I don’t think there’s anything to be “done” about the state of affairs other than for Amazon and publishers including Macmillan to continue negotiating. But I will note one thing (seconding Joshua Gans): It is almost certainly the case that Amazon capitulated in its dispute with Macmillan because of fear of drawing antitrust litigation. If so, I think this would be most unfortunate, and it would represent antitrust enforcement placing an inefficient thumb on the bargaining power scale. Perhaps we shouldn’t be so quick to reject the idea of false positives . . . .

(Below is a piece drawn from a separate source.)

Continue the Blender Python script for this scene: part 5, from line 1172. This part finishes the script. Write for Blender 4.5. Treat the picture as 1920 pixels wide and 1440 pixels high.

Important Hat Tip. When I started writing this post I hadn’t yet seen this article by Andrei Hagiu (Hagiu, Andrei (2007) “Merchant or Two-Sided Platform?,” Review of Network Economics: Vol. 6: Iss. 2, Article 3) (embarrassingly enough, as it was published in 2007). But my thinking here maps significantly onto Andrei’s and I re-wrote some of the post, particularly reflecting some of his terminology, once I did read it in the middle of drafting the post. It strikes me as an extremely important article in the two-sided markets literature, and I highly recommend it to everyone interested in the topic. To the extent that I say what he says, he says it better; and to the extent that we diverge, he is probably correct and I am probably wrong.